Another 166,100 people had a peaceful

And relaxing Saturday evening

In the Big City. Without headlines.

02 June 2010

Memorials and the Day



I had a morning meditation today, you know, Jesus and Buddha and one-page-a-day and that kind of thing. But at sunrise I decided, this time, to read Who in the Hell is Tom Jones? Out of a book of poems by Charles Bukowski. It made me laugh out loud and I think that is a fine beginning to any day. I can’t reprint it here because

- it’s copyrighted
- it has a lot of really bad words in it.

If you have been around the block of life a couple times you will instantly understand it, and if you haven’t you will run to your church waving your bible in the air and say prayers for me.

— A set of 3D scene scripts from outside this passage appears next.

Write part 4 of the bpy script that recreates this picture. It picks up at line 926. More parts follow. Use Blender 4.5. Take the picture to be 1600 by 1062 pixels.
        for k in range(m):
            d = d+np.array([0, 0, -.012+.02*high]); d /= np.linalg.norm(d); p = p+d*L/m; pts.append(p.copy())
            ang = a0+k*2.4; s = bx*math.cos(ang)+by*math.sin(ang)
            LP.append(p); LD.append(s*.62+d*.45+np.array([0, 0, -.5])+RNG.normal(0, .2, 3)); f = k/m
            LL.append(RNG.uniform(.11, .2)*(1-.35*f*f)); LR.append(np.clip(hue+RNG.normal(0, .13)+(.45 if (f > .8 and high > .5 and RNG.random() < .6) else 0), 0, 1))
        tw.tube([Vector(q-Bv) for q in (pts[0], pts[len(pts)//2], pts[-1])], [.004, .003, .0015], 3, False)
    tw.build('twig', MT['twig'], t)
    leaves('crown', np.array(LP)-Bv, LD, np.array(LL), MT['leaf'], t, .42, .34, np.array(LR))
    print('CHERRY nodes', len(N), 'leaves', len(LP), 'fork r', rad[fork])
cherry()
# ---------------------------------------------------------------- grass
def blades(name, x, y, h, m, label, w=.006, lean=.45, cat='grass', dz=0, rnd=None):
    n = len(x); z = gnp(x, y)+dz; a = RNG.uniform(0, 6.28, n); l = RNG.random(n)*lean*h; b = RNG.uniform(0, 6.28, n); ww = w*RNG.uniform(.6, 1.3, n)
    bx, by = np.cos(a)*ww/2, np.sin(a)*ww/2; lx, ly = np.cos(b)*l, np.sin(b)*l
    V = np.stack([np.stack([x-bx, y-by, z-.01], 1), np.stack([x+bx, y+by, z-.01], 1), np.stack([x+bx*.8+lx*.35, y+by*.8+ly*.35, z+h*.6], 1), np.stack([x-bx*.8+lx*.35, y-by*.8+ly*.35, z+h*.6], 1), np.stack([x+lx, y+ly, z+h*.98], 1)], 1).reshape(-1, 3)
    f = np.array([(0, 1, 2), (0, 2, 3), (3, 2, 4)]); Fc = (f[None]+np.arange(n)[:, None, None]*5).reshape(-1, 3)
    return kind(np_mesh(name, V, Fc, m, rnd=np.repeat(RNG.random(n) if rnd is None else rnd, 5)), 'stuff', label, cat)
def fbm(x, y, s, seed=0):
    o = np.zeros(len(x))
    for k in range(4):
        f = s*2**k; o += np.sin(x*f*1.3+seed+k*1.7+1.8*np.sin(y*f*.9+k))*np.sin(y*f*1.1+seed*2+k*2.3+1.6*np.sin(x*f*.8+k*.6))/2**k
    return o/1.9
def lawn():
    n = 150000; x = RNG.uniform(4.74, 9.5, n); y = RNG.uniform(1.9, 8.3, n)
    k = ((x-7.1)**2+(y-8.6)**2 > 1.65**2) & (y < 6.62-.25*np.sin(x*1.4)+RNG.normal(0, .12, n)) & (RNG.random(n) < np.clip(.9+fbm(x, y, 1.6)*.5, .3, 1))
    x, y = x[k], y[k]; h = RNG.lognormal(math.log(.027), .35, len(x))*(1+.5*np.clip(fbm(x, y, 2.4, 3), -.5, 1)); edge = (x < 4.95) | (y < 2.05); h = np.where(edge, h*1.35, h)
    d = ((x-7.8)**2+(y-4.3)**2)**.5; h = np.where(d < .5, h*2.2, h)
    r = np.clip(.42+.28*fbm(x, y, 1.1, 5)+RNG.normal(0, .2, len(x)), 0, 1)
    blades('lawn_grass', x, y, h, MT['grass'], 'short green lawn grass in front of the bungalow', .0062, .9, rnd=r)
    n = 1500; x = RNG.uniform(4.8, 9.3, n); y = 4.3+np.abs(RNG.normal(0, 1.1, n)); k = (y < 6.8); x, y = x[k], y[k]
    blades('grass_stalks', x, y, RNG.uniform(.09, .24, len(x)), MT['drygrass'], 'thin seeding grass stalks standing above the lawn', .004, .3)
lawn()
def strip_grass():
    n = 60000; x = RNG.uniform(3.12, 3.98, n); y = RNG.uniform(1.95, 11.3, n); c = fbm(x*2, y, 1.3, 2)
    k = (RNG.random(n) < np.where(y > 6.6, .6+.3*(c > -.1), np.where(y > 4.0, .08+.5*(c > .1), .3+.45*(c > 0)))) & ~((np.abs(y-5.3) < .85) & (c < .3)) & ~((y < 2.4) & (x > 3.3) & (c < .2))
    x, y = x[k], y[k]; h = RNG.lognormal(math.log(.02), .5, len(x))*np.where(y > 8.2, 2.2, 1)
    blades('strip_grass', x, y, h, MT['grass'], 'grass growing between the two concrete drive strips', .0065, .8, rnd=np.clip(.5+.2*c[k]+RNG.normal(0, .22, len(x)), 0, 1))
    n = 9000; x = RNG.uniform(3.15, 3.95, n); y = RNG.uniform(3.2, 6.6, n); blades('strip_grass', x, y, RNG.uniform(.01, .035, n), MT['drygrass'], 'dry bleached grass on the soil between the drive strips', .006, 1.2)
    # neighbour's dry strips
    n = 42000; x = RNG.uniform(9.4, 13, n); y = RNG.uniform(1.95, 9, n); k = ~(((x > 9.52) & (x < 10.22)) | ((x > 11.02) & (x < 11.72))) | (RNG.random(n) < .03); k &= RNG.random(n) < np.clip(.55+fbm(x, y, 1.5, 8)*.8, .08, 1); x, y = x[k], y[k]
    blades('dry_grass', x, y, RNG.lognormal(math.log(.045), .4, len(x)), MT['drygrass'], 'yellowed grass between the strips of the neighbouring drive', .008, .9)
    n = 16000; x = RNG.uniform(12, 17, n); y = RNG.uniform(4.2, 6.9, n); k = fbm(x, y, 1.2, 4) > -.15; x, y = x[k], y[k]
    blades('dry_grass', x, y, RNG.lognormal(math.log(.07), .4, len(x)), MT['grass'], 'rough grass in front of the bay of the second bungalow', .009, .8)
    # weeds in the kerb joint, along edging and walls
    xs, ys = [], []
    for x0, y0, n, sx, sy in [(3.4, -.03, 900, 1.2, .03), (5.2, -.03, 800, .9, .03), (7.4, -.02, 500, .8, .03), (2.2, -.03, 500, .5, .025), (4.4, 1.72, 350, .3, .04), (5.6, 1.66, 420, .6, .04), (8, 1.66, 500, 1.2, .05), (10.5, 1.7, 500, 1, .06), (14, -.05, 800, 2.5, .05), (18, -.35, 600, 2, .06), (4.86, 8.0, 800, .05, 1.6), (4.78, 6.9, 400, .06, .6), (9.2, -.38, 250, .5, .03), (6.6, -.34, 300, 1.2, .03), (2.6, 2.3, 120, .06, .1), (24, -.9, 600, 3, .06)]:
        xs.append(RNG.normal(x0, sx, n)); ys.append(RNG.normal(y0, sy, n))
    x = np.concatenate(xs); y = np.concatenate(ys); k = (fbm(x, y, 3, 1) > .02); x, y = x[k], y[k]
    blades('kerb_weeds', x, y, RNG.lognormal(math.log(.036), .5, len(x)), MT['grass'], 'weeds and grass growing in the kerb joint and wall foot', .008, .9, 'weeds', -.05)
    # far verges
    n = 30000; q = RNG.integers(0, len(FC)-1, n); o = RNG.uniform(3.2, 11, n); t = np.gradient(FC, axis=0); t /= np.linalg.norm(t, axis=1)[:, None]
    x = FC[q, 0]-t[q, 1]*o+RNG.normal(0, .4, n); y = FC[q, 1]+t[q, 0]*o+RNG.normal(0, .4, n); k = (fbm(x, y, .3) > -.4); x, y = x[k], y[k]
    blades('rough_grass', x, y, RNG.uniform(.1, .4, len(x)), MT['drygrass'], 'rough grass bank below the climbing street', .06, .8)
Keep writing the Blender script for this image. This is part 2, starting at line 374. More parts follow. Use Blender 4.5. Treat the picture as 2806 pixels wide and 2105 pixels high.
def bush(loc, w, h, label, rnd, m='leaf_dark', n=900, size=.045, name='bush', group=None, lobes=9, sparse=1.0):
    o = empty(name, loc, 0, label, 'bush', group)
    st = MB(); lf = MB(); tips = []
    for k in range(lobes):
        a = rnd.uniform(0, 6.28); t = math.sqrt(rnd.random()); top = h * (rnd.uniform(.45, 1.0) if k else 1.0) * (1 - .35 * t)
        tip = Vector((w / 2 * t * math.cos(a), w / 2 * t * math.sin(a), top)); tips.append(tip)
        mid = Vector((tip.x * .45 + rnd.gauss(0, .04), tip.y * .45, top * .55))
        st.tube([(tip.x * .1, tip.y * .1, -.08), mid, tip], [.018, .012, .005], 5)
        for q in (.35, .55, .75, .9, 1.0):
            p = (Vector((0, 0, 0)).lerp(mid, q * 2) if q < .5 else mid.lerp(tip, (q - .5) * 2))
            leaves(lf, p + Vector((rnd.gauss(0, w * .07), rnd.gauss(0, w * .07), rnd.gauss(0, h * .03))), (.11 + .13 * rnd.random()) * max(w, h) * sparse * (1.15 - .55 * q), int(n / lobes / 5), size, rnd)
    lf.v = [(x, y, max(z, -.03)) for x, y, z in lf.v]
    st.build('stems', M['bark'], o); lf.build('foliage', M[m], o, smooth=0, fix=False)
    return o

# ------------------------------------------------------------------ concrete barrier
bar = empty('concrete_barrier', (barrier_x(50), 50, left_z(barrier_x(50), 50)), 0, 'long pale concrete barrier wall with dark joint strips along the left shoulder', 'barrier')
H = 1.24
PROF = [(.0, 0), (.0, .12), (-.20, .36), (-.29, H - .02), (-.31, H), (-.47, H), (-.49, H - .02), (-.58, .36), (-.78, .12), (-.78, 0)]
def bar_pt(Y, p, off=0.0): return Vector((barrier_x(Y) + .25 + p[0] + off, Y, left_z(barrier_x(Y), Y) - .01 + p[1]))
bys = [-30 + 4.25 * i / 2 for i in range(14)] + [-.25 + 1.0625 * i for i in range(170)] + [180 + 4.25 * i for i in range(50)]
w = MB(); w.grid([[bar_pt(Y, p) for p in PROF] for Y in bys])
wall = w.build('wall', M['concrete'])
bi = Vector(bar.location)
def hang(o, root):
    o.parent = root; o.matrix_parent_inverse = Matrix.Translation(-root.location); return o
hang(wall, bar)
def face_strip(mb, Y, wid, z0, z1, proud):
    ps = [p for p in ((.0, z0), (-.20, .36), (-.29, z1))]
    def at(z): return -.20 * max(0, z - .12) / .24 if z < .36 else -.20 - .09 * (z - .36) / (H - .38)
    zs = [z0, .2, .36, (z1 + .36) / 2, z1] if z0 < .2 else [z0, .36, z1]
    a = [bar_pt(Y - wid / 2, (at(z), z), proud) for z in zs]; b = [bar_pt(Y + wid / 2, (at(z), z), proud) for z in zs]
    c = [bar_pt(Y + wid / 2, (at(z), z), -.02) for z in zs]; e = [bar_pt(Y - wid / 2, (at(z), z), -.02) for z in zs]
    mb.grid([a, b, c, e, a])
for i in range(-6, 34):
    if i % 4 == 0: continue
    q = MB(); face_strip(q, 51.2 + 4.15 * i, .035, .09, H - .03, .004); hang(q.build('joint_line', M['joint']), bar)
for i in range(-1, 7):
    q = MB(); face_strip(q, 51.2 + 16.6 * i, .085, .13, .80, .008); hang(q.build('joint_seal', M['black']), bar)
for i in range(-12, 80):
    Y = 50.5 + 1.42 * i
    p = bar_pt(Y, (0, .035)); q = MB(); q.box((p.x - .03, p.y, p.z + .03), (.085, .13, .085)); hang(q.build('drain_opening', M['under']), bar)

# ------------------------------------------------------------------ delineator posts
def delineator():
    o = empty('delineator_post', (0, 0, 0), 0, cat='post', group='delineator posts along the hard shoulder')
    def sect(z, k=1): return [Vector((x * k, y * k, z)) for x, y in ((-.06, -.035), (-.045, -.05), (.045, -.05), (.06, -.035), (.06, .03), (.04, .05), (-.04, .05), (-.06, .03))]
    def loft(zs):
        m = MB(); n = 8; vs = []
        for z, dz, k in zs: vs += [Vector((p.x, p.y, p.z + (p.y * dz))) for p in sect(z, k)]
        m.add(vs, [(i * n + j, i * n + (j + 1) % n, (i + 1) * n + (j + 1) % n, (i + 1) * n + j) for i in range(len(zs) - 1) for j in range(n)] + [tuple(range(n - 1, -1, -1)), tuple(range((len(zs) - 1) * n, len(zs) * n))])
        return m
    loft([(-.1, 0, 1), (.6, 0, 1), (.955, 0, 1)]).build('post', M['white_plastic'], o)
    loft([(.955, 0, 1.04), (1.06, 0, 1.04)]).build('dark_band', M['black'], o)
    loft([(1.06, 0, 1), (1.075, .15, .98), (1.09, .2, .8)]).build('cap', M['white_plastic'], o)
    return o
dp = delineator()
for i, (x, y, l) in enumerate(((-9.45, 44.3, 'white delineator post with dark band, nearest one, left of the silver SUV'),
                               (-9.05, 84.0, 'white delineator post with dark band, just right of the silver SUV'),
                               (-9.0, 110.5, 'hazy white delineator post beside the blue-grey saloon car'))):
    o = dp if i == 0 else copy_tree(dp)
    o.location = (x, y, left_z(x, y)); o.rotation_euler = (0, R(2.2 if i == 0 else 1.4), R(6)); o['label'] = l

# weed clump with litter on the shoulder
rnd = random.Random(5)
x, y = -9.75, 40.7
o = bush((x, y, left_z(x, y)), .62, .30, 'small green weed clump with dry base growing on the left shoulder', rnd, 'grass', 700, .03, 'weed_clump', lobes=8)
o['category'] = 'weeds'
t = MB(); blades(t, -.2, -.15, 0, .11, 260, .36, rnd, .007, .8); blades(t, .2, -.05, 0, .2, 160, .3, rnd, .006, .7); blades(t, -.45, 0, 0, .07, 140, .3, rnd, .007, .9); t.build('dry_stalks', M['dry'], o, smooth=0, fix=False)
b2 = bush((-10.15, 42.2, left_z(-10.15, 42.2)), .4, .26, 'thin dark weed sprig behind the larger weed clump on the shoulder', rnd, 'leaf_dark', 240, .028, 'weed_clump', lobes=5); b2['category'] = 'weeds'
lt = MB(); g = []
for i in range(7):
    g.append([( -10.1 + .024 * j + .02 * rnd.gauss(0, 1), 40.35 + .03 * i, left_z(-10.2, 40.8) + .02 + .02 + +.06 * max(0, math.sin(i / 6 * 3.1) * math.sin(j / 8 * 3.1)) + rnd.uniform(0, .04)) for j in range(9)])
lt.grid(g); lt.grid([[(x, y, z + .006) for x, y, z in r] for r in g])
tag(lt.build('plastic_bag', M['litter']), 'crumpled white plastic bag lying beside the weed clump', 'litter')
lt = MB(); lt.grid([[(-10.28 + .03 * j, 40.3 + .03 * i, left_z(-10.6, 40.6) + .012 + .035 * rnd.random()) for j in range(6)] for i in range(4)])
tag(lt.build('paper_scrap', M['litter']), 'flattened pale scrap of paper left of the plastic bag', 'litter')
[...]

Either one is fine. And you can look it up yourself in LOVE IS A DOG FROM HELL. If you are not afraid.

Years ago when I worked for the Police Department I used to walk up a trail through the woods behind the Police Academy and come out in a little clearing where there was a cemetery that all the unidentified people were buried in. Potter’s Field. It was a nice place to eat lunch because few people even knew it was there. And I would say Hi to all the spirits of the old guys who fell dead out of boxcars on trains from Toledo. Known only to God, and like that.

My friend and I went there a couple days ago for Memorial Day because we thought it was the right thing to do. All those people had a life or half of one or a really bad one, but it’s my job to give tribute to the fact that they lived here and not to judge. It’s officially called Westmont Cemetery and is surrounded by Monday Prison, the Police Academy and the Sewage Treatment Plant. Which says something about it’s importance. And the Police too probably. But I think the cemetery was there first. I still think it’s a nice place to be buried. And there are woodpeckers and red-winged blackbirds.


I thought about Dad a lot on Memorial Day and I’m glad he made it home from the wars so I could get to know him. He was a fine guy and a fine Dad!

Speaking of Memorial Day, I got a flyer for my high school class’ 48th reunion and a full third if not half of my classmates are dead. One got murdered in 1967 and I don’t know about the rest. Holy Toledo and RIP! Now I am going to scrub my kitchen with steel wool and sulfuric acid to make sure there are no typhoid germs laying around. And I am not going to the party.

I am getting ready to pay the remainder of my money to the IRS, Compunet Labs and a dermatologist. The usual bills are already paid and I will still have some dollahs that them folks don’t know about that I am gong to spend on play. Ta!